■ GOAL OF THE EXERCISE
Your task is to copy the listing exactly. Drop any pictures from the copy.

■ GIVEN MATERIAL
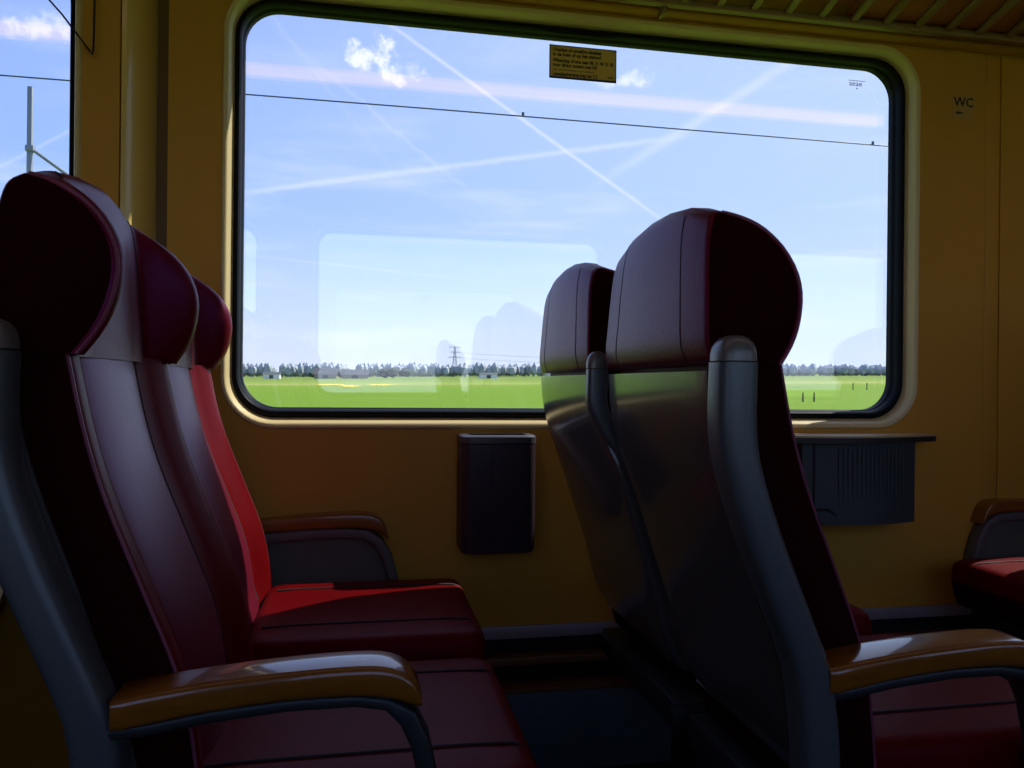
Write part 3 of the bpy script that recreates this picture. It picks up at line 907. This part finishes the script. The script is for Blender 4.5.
for x, y, w, h, lab in ((-13, 470, 5, 5.5, 'dark bush at the right end of the farm roofs'), (16, 455, 9, 6.5, 'round dark bush right of the farm roofs'), (-28, 470, 4, 5, 'dark bush left of the farm roofs')):
    t = empty('bush', (x, y, gz(x, y)), lab, 'bush', 'bushes by the farm')
    bm = bmesh.new()
    for k in range(7): blob(bm, (random.uniform(-w, w), random.uniform(-2, 2), h * random.uniform(.35, .62)), w * .42, 2.5, h * .36, 1, .2)
    link('crown', done(bm, 'crown'), CROWN_DARK, t)
    link('stem', tube_me('stem', [(0, 0, -.3), (0, 0, h * .5)], .3), BARK, t)


def house(x, y, w, d, hw, hr, wm, rm, lab, rzz=0.0):
    t = empty('farm_building', (x, y, gz(x, y)), lab, 'building', 'farm buildings on the horizon', rz=rzz)
    link('wall', box_me('wall', -w / 2, w / 2, -d / 2, d / 2, -.5, hw), wm, t)
    bm = bmesh.new(); o_ = .4
    add_loft(bm, [[Vector((xx, -d / 2 - o_, hw - .1)), Vector((xx, d / 2 + o_, hw - .1)), Vector((xx, 0, hw + hr))] for xx in (-w / 2 - o_, w / 2 + o_)])
    link('roof', sharp(done(bm, 'roof'), 20), rm, t)
    link('door', box_me('door', -w * .12, w * .12, -d / 2 - .06, -d / 2 + .02, 0, hw * .8), ROOF, t)


house(-22, 440, 12, 9, 2.4, 3.6, HWALL, ROOF, 'low farm building with a slate roof, leftmost of the farm')
house(-6, 445, 15, 9, 2.2, 3.0, HWALL, ROOF, 'wide low farm building between the two dark bushes')
house(-52, 450, 9, 6, 2.6, 1.2, HWHITE, ROOF, 'small white shed left of the farm roofs')
house(70, 440, 10, 6, 2.4, 1.0, HWHITE, ROOF, 'small white shed below the pylon')

# pylon
px, py = 135.0, 1180.0
pz = gz(px, py)
t = empty('pylon', (px, py, pz), 'lattice electricity pylon rising above the tree line', 'pylon')
H = 44.0
bm = bmesh.new()
def hwid(z): return 3.6 * (1 - z / H) + .55
for sx in (-1, 1):
    for sy in (-1, 1):
        add_tube(bm, [(sx * hwid(z), sy * hwid(z), z) for z in (-1, H * .4, H)], .28, 4)
lev = [0, 8, 15, 21, 26, 31, 36, 40, 44]
for za, zb in zip(lev, lev[1:]):
    a, b = hwid(za), hwid(zb)
    for s in (-1, 1):
        add_tube(bm, [(-a, s * a, za), (b, s * b, zb)], .18, 4); add_tube(bm, [(a, s * a, za), (-b, s * b, zb)], .18, 4)
link('mast', done(bm, 'mast'), STEEL, t)
for z, w in ((H * .62, 11), (H * .80, 8), (H * .98, 10)):
    bm = bmesh.new()
    for s in (-1, 1):
        add_tube(bm, [(-w, 0, z), (-hwid(z), s * hwid(z), z - .2), (hwid(z), s * hwid(z), z - .2), (w, 0, z)], .22, 4)
    add_tube(bm, [(-w, 0, z), (0, 0, z + 2.2), (w, 0, z)], .2, 4)
    link('crossarm', done(bm, 'crossarm'), STEEL, t)
for k, (w, z) in enumerate(((11, H * .62), (-11, H * .62), (8, H * .8), (-8, H * .8))):
    pts = []
    for s in frange(0, 1, 12):
        X_ = px + w + 420 * s; sag = -9 * 4 * s * (1 - s)
        pts.append((X_, py - 60 * s, pz + z + GA * 420 * s + sag))
    o = link('cable', tube_me('cable', [Vector(p) - Vector((px, py, pz)) for p in pts], .09, 4), STEEL, t)

# fence posts in the meadow
for x, y, h, lab in ((44.86, 71.1, 1.0, 'thin fence post in the meadow, leftmost of four'), (45.98, 70.85, 1.0, 'thin fence post second from the left in the meadow'),
                     (85.2, 120.9, 1.3, 'thin fence post third from the left in the meadow'), (87.6, 120.4, 1.3, 'thin fence post in the meadow, rightmost of four')):
    bm = bmesh.new(); add_box(bm, -.07, .07, -.07, .07, -.3, h, bev=.02, seg=1)
    o = link('fence_post', sharp(done(bm, 'fence_post')), POSTWOOD, label=lab, cat='post', group='fence posts in the meadow'); o.location = (x, y, gz(x, y))
# flowers
for x, y, wx, n, lab in ((-8.5, 192, 3.0, 60, 'thin strip of yellow flowers at the left in the meadow'), (-3.4, 170, 2.0, 60, 'yellow flower patch in the meadow, middle of three'), (3.6, 186, 3.2, 90, 'yellow flower patch in the meadow, rightmost of three')):
    bm = bmesh.new()
    for k in range(n):
        xx = x + random.gauss(0, wx * .5); yy_ = y + random.gauss(0, 3.0); r = random.uniform(.16, .32)
        blob(bm, (xx, yy_, gz(xx, yy_) + .12), r, r, .2, 1, .2)
    link('flower_patch', done(bm, 'flower_patch'), FLOWER, kind='stuff', label=lab, cat='flowers', group='yellow flower patches')

# overhead line of the next track
bm = bmesh.new()
add_tube(bm, [(-30, 9.0, 4.90), (-5, 9.0, 4.905), (1.0, 9.0, 4.90), (8, 9, 4.868), (40, 9.0, 4.86)], .0095, 6)
ow = link('overhead_wire', sharp(done(bm, 'overhead_wire'), 60), WIRE, label='dark overhead wire crossing the sky outside the windows', cat='wire')
for x in (2.21, 7.9):
    c_ = link('clamp', bpy.data.meshes.get('clamp') or box_me('clamp', -.018, .018, -.01, .01, -.005, .055, bev=.004), WIRE, ow); c_.location = (x, 9.0, 4.90 - (.03 if x > 5 else 0))
ms = empty('catenary_mast', (-4.40, 9.25, gz(-4.4, 9.25)), 'grey overhead line mast with a slanting brace in the left window', 'mast')
zt = 4.87 - gz(-4.4, 9.25)
bm = bmesh.new()
add_box(bm, -.030, .030, -.03, .03, -.2, zt, bev=.006)
link('pole', sharp(done(bm, 'pole')), STEEL, ms)
link('brace', tube_me('brace', [(.02, 0, zt - .82), (1.10, 0, zt - 1.60)], .022, 8), STEEL, ms)
for z in (zt - .82,):
    link('bracket', box_me('bracket', -.045, .055, -.045, .045, z - .04, z + .04, bev=.006), STEEL, ms)
# a second mast pole carries the foot of the brace, out of sight behind the carriage wall
link('stub', tube_me('stub', [(1.10, 0, -.2), (1.10, 0, zt - 1.58)], .03, 8), STEEL, ms)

■ ANSWER TO THIS TASK
Write part 3 of the bpy script that recreates this picture. It picks up at line 907. This part finishes the script. The script is for Blender 4.5.
for x, y, w, h, lab in ((-13, 470, 5, 5.5, 'dark bush at the right end of the farm roofs'), (16, 455, 9, 6.5, 'round dark bush right of the farm roofs'), (-28, 470, 4, 5, 'dark bush left of the farm roofs')):
    t = empty('bush', (x, y, gz(x, y)), lab, 'bush', 'bushes by the farm')
    bm = bmesh.new()
    for k in range(7): blob(bm, (random.uniform(-w, w), random.uniform(-2, 2), h * random.uniform(.35, .62)), w * .42, 2.5, h * .36, 1, .2)
    link('crown', done(bm, 'crown'), CROWN_DARK, t)
    link('stem', tube_me('stem', [(0, 0, -.3), (0, 0, h * .5)], .3), BARK, t)


def house(x, y, w, d, hw, hr, wm, rm, lab, rzz=0.0):
    t = empty('farm_building', (x, y, gz(x, y)), lab, 'building', 'farm buildings on the horizon', rz=rzz)
    link('wall', box_me('wall', -w / 2, w / 2, -d / 2, d / 2, -.5, hw), wm, t)
    bm = bmesh.new(); o_ = .4
    add_loft(bm, [[Vector((xx, -d / 2 - o_, hw - .1)), Vector((xx, d / 2 + o_, hw - .1)), Vector((xx, 0, hw + hr))] for xx in (-w / 2 - o_, w / 2 + o_)])
    link('roof', sharp(done(bm, 'roof'), 20), rm, t)
    link('door', box_me('door', -w * .12, w * .12, -d / 2 - .06, -d / 2 + .02, 0, hw * .8), ROOF, t)


house(-22, 440, 12, 9, 2.4, 3.6, HWALL, ROOF, 'low farm building with a slate roof, leftmost of the farm')
house(-6, 445, 15, 9, 2.2, 3.0, HWALL, ROOF, 'wide low farm building between the two dark bushes')
house(-52, 450, 9, 6, 2.6, 1.2, HWHITE, ROOF, 'small white shed left of the farm roofs')
house(70, 440, 10, 6, 2.4, 1.0, HWHITE, ROOF, 'small white shed below the pylon')

# pylon
px, py = 135.0, 1180.0
pz = gz(px, py)
t = empty('pylon', (px, py, pz), 'lattice electricity pylon rising above the tree line', 'pylon')
H = 44.0
bm = bmesh.new()
def hwid(z): return 3.6 * (1 - z / H) + .55
for sx in (-1, 1):
    for sy in (-1, 1):
        add_tube(bm, [(sx * hwid(z), sy * hwid(z), z) for z in (-1, H * .4, H)], .28, 4)
lev = [0, 8, 15, 21, 26, 31, 36, 40, 44]
for za, zb in zip(lev, lev[1:]):
    a, b = hwid(za), hwid(zb)
    for s in (-1, 1):
        add_tube(bm, [(-a, s * a, za), (b, s * b, zb)], .18, 4); add_tube(bm, [(a, s * a, za), (-b, s * b, zb)], .18, 4)
link('mast', done(bm, 'mast'), STEEL, t)
for z, w in ((H * .62, 11), (H * .80, 8), (H * .98, 10)):
    bm = bmesh.new()
    for s in (-1, 1):
        add_tube(bm, [(-w, 0, z), (-hwid(z), s * hwid(z), z - .2), (hwid(z), s * hwid(z), z - .2), (w, 0, z)], .22, 4)
    add_tube(bm, [(-w, 0, z), (0, 0, z + 2.2), (w, 0, z)], .2, 4)
    link('crossarm', done(bm, 'crossarm'), STEEL, t)
for k, (w, z) in enumerate(((11, H * .62), (-11, H * .62), (8, H * .8), (-8, H * .8))):
    pts = []
    for s in frange(0, 1, 12):
        X_ = px + w + 420 * s; sag = -9 * 4 * s * (1 - s)
        pts.append((X_, py - 60 * s, pz + z + GA * 420 * s + sag))
    o = link('cable', tube_me('cable', [Vector(p) - Vector((px, py, pz)) for p in pts], .09, 4), STEEL, t)

# fence posts in the meadow
for x, y, h, lab in ((44.86, 71.1, 1.0, 'thin fence post in the meadow, leftmost of four'), (45.98, 70.85, 1.0, 'thin fence post second from the left in the meadow'),
                     (85.2, 120.9, 1.3, 'thin fence post third from the left in the meadow'), (87.6, 120.4, 1.3, 'thin fence post in the meadow, rightmost of four')):
    bm = bmesh.new(); add_box(bm, -.07, .07, -.07, .07, -.3, h, bev=.02, seg=1)
    o = link('fence_post', sharp(done(bm, 'fence_post')), POSTWOOD, label=lab, cat='post', group='fence posts in the meadow'); o.location = (x, y, gz(x, y))
# flowers
for x, y, wx, n, lab in ((-8.5, 192, 3.0, 60, 'thin strip of yellow flowers at the left in the meadow'), (-3.4, 170, 2.0, 60, 'yellow flower patch in the meadow, middle of three'), (3.6, 186, 3.2, 90, 'yellow flower patch in the meadow, rightmost of three')):
    bm = bmesh.new()
    for k in range(n):
        xx = x + random.gauss(0, wx * .5); yy_ = y + random.gauss(0, 3.0); r = random.uniform(.16, .32)
        blob(bm, (xx, yy_, gz(xx, yy_) + .12), r, r, .2, 1, .2)
    link('flower_patch', done(bm, 'flower_patch'), FLOWER, kind='stuff', label=lab, cat='flowers', group='yellow flower patches')

# overhead line of the next track
bm = bmesh.new()
add_tube(bm, [(-30, 9.0, 4.90), (-5, 9.0, 4.905), (1.0, 9.0, 4.90), (8, 9, 4.868), (40, 9.0, 4.86)], .0095, 6)
ow = link('overhead_wire', sharp(done(bm, 'overhead_wire'), 60), WIRE, label='dark overhead wire crossing the sky outside the windows', cat='wire')
for x in (2.21, 7.9):
    c_ = link('clamp', bpy.data.meshes.get('clamp') or box_me('clamp', -.018, .018, -.01, .01, -.005, .055, bev=.004), WIRE, ow); c_.location = (x, 9.0, 4.90 - (.03 if x > 5 else 0))
ms = empty('catenary_mast', (-4.40, 9.25, gz(-4.4, 9.25)), 'grey overhead line mast with a slanting brace in the left window', 'mast')
zt = 4.87 - gz(-4.4, 9.25)
bm = bmesh.new()
add_box(bm, -.030, .030, -.03, .03, -.2, zt, bev=.006)
link('pole', sharp(done(bm, 'pole')), STEEL, ms)
link('brace', tube_me('brace', [(.02, 0, zt - .82), (1.10, 0, zt - 1.60)], .022, 8), STEEL, ms)
for z in (zt - .82,):
    link('bracket', box_me('bracket', -.045, .055, -.045, .045, z - .04, z + .04, bev=.006), STEEL, ms)
# a second mast pole carries the foot of the brace, out of sight behind the carriage wall
link('stub', tube_me('stub', [(1.10, 0, -.2), (1.10, 0, zt - 1.58)], .03, 8), STEEL, ms)